-------- Dataset extract

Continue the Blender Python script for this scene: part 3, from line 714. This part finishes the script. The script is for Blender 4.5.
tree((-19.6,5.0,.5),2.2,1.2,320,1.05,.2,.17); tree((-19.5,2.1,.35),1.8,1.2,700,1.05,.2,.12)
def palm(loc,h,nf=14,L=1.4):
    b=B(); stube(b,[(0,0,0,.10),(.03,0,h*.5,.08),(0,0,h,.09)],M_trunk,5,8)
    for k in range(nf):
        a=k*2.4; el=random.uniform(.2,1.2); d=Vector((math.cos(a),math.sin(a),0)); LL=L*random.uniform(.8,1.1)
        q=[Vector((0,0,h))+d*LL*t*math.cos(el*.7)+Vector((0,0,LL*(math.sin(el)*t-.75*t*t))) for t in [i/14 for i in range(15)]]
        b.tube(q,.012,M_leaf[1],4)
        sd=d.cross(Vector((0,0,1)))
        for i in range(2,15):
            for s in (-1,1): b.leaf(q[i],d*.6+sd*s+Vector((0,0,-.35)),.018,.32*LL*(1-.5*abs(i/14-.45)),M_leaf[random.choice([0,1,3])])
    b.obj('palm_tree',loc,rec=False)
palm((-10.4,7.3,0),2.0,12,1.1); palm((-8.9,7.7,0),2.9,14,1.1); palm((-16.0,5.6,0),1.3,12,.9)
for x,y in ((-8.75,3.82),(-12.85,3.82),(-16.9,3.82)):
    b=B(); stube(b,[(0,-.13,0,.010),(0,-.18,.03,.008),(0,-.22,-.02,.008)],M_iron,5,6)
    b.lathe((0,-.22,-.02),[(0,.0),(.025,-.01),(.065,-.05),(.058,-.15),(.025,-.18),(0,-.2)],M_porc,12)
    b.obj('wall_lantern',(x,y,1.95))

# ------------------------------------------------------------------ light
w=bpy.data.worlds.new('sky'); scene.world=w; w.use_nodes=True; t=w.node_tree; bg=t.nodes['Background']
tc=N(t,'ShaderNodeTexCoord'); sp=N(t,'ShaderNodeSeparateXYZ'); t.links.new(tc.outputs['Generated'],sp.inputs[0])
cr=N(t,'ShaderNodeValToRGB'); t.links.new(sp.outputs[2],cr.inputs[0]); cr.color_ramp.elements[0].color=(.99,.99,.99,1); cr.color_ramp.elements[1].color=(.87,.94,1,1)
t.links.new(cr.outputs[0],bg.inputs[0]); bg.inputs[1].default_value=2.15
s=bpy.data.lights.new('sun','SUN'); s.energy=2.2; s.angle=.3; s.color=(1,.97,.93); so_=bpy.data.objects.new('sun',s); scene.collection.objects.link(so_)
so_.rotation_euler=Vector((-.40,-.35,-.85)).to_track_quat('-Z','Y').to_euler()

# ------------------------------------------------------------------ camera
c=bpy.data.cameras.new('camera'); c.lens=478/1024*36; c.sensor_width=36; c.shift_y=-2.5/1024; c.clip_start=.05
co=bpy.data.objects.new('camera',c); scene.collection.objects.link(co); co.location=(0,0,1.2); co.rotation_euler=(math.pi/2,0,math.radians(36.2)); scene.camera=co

----------------

### Description of the task
Copy out only the lines running from the beginning of the data to the line with "b.obj('wall_lantern',(x,y,1.95))", both ends included.

### Finished exercise
Continue the Blender Python script for this scene: part 3, from line 714. This part finishes the script. The script is for Blender 4.5.
tree((-19.6,5.0,.5),2.2,1.2,320,1.05,.2,.17); tree((-19.5,2.1,.35),1.8,1.2,700,1.05,.2,.12)
def palm(loc,h,nf=14,L=1.4):
    b=B(); stube(b,[(0,0,0,.10),(.03,0,h*.5,.08),(0,0,h,.09)],M_trunk,5,8)
    for k in range(nf):
        a=k*2.4; el=random.uniform(.2,1.2); d=Vector((math.cos(a),math.sin(a),0)); LL=L*random.uniform(.8,1.1)
        q=[Vector((0,0,h))+d*LL*t*math.cos(el*.7)+Vector((0,0,LL*(math.sin(el)*t-.75*t*t))) for t in [i/14 for i in range(15)]]
        b.tube(q,.012,M_leaf[1],4)
        sd=d.cross(Vector((0,0,1)))
        for i in range(2,15):
            for s in (-1,1): b.leaf(q[i],d*.6+sd*s+Vector((0,0,-.35)),.018,.32*LL*(1-.5*abs(i/14-.45)),M_leaf[random.choice([0,1,3])])
    b.obj('palm_tree',loc,rec=False)
palm((-10.4,7.3,0),2.0,12,1.1); palm((-8.9,7.7,0),2.9,14,1.1); palm((-16.0,5.6,0),1.3,12,.9)
for x,y in ((-8.75,3.82),(-12.85,3.82),(-16.9,3.82)):
    b=B(); stube(b,[(0,-.13,0,.010),(0,-.18,.03,.008),(0,-.22,-.02,.008)],M_iron,5,6)
    b.lathe((0,-.22,-.02),[(0,.0),(.025,-.01),(.065,-.05),(.058,-.15),(.025,-.18),(0,-.2)],M_porc,12)
    b.obj('wall_lantern',(x,y,1.95))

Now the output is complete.